● **Material**:
........

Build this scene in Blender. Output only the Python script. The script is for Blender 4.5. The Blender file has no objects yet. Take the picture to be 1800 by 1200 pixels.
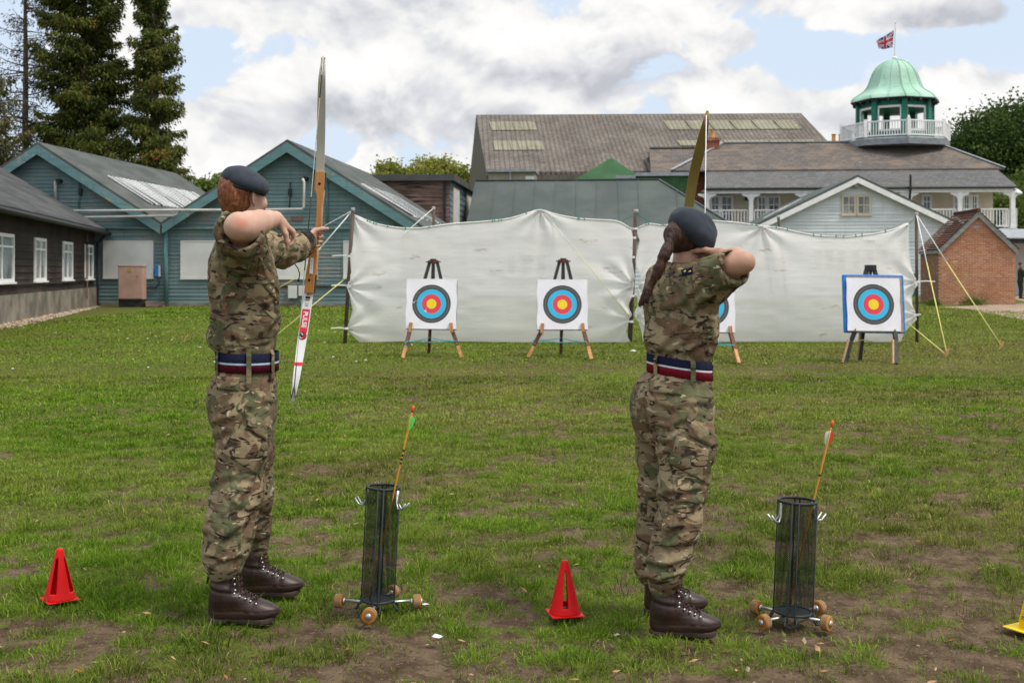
import bpy, math, random
import numpy as np
from mathutils import Vector, Matrix
R = math.radians
sc = bpy.context.scene
random.seed(7); rng = np.random.default_rng(11)

# ---------------------------------------------------------------- camera
F, HZ, CH = 2000.0, 476.0, 1.38          # focal length (px of the 1800 px photo), horizon row, eye height
cam = bpy.data.objects.new('camera', bpy.data.cameras.new('camera'))
sc.collection.objects.link(cam); sc.camera = cam
cam.location = (0, 0, CH); cam.rotation_euler = (R(90), 0, 0)
cam.data.sensor_width = 36; cam.data.lens = 40
cam.data.shift_y = -(600 - HZ) / 1800
cam.data.clip_start = 0.1; cam.data.clip_end = 2000
cam.data.dof.use_dof = True; cam.data.dof.focus_distance = 4.7; cam.data.dof.aperture_fstop = 7.0

# ---------------------------------------------------------------- light
SUN_EL, SUN_AZ = R(60), R(-62)            # azimuth measured from straight behind the camera, to its right
sun = bpy.data.objects.new('sun', bpy.data.lights.new('sun', 'SUN'))
sc.collection.objects.link(sun)
sun.data.energy = 2.2; sun.data.angle = R(12); sun.data.color = (1.0, 0.93, 0.82)
sd = Vector((math.sin(-SUN_AZ) * math.cos(SUN_EL), -math.cos(SUN_AZ) * math.cos(SUN_EL), math.sin(SUN_EL)))   # towards the sun
sun.rotation_euler = sd.to_track_quat('Z', 'Y').to_euler()
sc.view_settings.view_transform = 'Standard'; sc.view_settings.look = 'None'
sc.view_settings.exposure = 0.45; sc.view_settings.gamma = 1.0
sc.cycles.use_denoising = True
sc.cycles.max_bounces = 8; sc.cycles.transparent_max_bounces = 16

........

● **Instructions for the task**: From the listing, tally every line with the word "scene" in it and give only the tally.

● **Expected answer**: 2